Published online by Cambridge University Press: 05 January 2013
Translated by Tradukas
The exchange of technical knowledge was a prerequisite for reviving the West European economies and establishing a military counterweight to the Soviet Union during the Cold War. The economic stabilization of Western Europe reduced its susceptibility to communist overtures; making qualitatively superior weaponry available helped to contain the Soviet Union militarily by compensating for the Warsaw Pact's greater number of forces. Political and military containment of Soviet power nonetheless gave rise to contradictory demands on technology transfer policy and transfer control policy. The economy would have profited most from unrestricted technology transfer. But the qualitative superiority of Western weaponry could only be maintained in the long run by restricting technology transfer so that the Warsaw Pact would not be able to utilize Western know-how for its own weapons programs, for example by importing Western high-technology civilian goods. The development of U.S.-German technology transfer reflected these varied and sometimes conflicting political and military requirements.

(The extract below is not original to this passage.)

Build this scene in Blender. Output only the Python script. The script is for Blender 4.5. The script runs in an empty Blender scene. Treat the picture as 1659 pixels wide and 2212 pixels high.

Technology is defined here as knowledge about scientifically based processes, mainly technical, for the manufacture of goods. It is assumed that property rights can be exerted over technologies - that technologies are goods like any other. Patent protection, which bestows property rights for a limited period, was introduced to provide an incentive for the development of new technologies. Patent owners thus have rights over the transfer of “their” technology. Secrecy is another tool to exclude others from exploiting new knowledge.